### [Dataset section]
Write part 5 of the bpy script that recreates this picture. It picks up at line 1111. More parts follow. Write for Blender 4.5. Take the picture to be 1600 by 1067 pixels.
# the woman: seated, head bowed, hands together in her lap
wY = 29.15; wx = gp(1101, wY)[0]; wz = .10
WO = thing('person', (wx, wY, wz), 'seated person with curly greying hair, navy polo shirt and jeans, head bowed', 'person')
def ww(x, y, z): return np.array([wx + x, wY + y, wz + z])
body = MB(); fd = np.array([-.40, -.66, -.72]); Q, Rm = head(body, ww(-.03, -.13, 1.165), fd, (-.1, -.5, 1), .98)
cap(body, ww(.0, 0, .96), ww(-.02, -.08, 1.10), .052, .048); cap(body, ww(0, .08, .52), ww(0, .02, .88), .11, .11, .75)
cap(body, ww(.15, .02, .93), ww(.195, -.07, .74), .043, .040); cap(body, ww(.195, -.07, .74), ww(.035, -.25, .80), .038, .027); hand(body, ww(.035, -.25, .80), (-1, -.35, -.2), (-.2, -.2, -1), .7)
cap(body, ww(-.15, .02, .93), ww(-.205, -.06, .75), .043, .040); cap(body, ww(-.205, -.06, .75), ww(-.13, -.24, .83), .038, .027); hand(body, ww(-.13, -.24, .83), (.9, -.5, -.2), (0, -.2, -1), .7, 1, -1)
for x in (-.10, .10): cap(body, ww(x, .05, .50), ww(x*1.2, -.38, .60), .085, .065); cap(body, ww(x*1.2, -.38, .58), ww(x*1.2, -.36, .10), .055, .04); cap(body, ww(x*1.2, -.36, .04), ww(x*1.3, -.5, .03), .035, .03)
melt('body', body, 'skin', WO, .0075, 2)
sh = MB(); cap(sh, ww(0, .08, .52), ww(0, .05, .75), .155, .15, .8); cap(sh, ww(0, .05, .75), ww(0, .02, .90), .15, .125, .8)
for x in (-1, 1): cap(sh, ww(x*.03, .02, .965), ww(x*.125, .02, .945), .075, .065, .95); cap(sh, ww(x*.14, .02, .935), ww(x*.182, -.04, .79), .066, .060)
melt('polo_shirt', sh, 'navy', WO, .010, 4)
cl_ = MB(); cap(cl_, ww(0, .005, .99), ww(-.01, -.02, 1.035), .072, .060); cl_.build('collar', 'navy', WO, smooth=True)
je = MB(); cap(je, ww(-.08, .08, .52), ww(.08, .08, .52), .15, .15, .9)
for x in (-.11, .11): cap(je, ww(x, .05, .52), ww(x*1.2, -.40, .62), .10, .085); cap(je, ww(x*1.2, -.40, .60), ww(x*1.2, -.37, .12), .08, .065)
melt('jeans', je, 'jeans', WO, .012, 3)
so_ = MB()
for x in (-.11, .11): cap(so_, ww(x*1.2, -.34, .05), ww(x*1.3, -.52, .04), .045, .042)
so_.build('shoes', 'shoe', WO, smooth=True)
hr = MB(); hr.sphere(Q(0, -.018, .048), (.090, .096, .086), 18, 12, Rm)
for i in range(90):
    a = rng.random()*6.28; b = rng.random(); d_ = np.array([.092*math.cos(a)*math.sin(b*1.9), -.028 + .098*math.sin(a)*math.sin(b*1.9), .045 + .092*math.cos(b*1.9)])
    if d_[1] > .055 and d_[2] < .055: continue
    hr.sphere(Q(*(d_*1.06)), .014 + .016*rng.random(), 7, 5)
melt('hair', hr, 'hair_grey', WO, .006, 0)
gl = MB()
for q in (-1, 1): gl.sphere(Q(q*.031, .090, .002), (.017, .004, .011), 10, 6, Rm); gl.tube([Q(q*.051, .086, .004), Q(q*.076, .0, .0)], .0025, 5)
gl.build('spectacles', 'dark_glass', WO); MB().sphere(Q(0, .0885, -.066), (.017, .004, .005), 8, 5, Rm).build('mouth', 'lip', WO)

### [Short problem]
Print the whole listing again, exactly.

### [Written solution]
Write part 5 of the bpy script that recreates this picture. It picks up at line 1111. More parts follow. Write for Blender 4.5. Take the picture to be 1600 by 1067 pixels.
# the woman: seated, head bowed, hands together in her lap
wY = 29.15; wx = gp(1101, wY)[0]; wz = .10
WO = thing('person', (wx, wY, wz), 'seated person with curly greying hair, navy polo shirt and jeans, head bowed', 'person')
def ww(x, y, z): return np.array([wx + x, wY + y, wz + z])
body = MB(); fd = np.array([-.40, -.66, -.72]); Q, Rm = head(body, ww(-.03, -.13, 1.165), fd, (-.1, -.5, 1), .98)
cap(body, ww(.0, 0, .96), ww(-.02, -.08, 1.10), .052, .048); cap(body, ww(0, .08, .52), ww(0, .02, .88), .11, .11, .75)
cap(body, ww(.15, .02, .93), ww(.195, -.07, .74), .043, .040); cap(body, ww(.195, -.07, .74), ww(.035, -.25, .80), .038, .027); hand(body, ww(.035, -.25, .80), (-1, -.35, -.2), (-.2, -.2, -1), .7)
cap(body, ww(-.15, .02, .93), ww(-.205, -.06, .75), .043, .040); cap(body, ww(-.205, -.06, .75), ww(-.13, -.24, .83), .038, .027); hand(body, ww(-.13, -.24, .83), (.9, -.5, -.2), (0, -.2, -1), .7, 1, -1)
for x in (-.10, .10): cap(body, ww(x, .05, .50), ww(x*1.2, -.38, .60), .085, .065); cap(body, ww(x*1.2, -.38, .58), ww(x*1.2, -.36, .10), .055, .04); cap(body, ww(x*1.2, -.36, .04), ww(x*1.3, -.5, .03), .035, .03)
melt('body', body, 'skin', WO, .0075, 2)
sh = MB(); cap(sh, ww(0, .08, .52), ww(0, .05, .75), .155, .15, .8); cap(sh, ww(0, .05, .75), ww(0, .02, .90), .15, .125, .8)
for x in (-1, 1): cap(sh, ww(x*.03, .02, .965), ww(x*.125, .02, .945), .075, .065, .95); cap(sh, ww(x*.14, .02, .935), ww(x*.182, -.04, .79), .066, .060)
melt('polo_shirt', sh, 'navy', WO, .010, 4)
cl_ = MB(); cap(cl_, ww(0, .005, .99), ww(-.01, -.02, 1.035), .072, .060); cl_.build('collar', 'navy', WO, smooth=True)
je = MB(); cap(je, ww(-.08, .08, .52), ww(.08, .08, .52), .15, .15, .9)
for x in (-.11, .11): cap(je, ww(x, .05, .52), ww(x*1.2, -.40, .62), .10, .085); cap(je, ww(x*1.2, -.40, .60), ww(x*1.2, -.37, .12), .08, .065)
melt('jeans', je, 'jeans', WO, .012, 3)
so_ = MB()
for x in (-.11, .11): cap(so_, ww(x*1.2, -.34, .05), ww(x*1.3, -.52, .04), .045, .042)
so_.build('shoes', 'shoe', WO, smooth=True)
hr = MB(); hr.sphere(Q(0, -.018, .048), (.090, .096, .086), 18, 12, Rm)
for i in range(90):
    a = rng.random()*6.28; b = rng.random(); d_ = np.array([.092*math.cos(a)*math.sin(b*1.9), -.028 + .098*math.sin(a)*math.sin(b*1.9), .045 + .092*math.cos(b*1.9)])
    if d_[1] > .055 and d_[2] < .055: continue
    hr.sphere(Q(*(d_*1.06)), .014 + .016*rng.random(), 7, 5)
melt('hair', hr, 'hair_grey', WO, .006, 0)
gl = MB()
for q in (-1, 1): gl.sphere(Q(q*.031, .090, .002), (.017, .004, .011), 10, 6, Rm); gl.tube([Q(q*.051, .086, .004), Q(q*.076, .0, .0)], .0025, 5)
gl.build('spectacles', 'dark_glass', WO); MB().sphere(Q(0, .0885, -.066), (.017, .004, .005), 8, 5, Rm).build('mouth', 'lip', WO)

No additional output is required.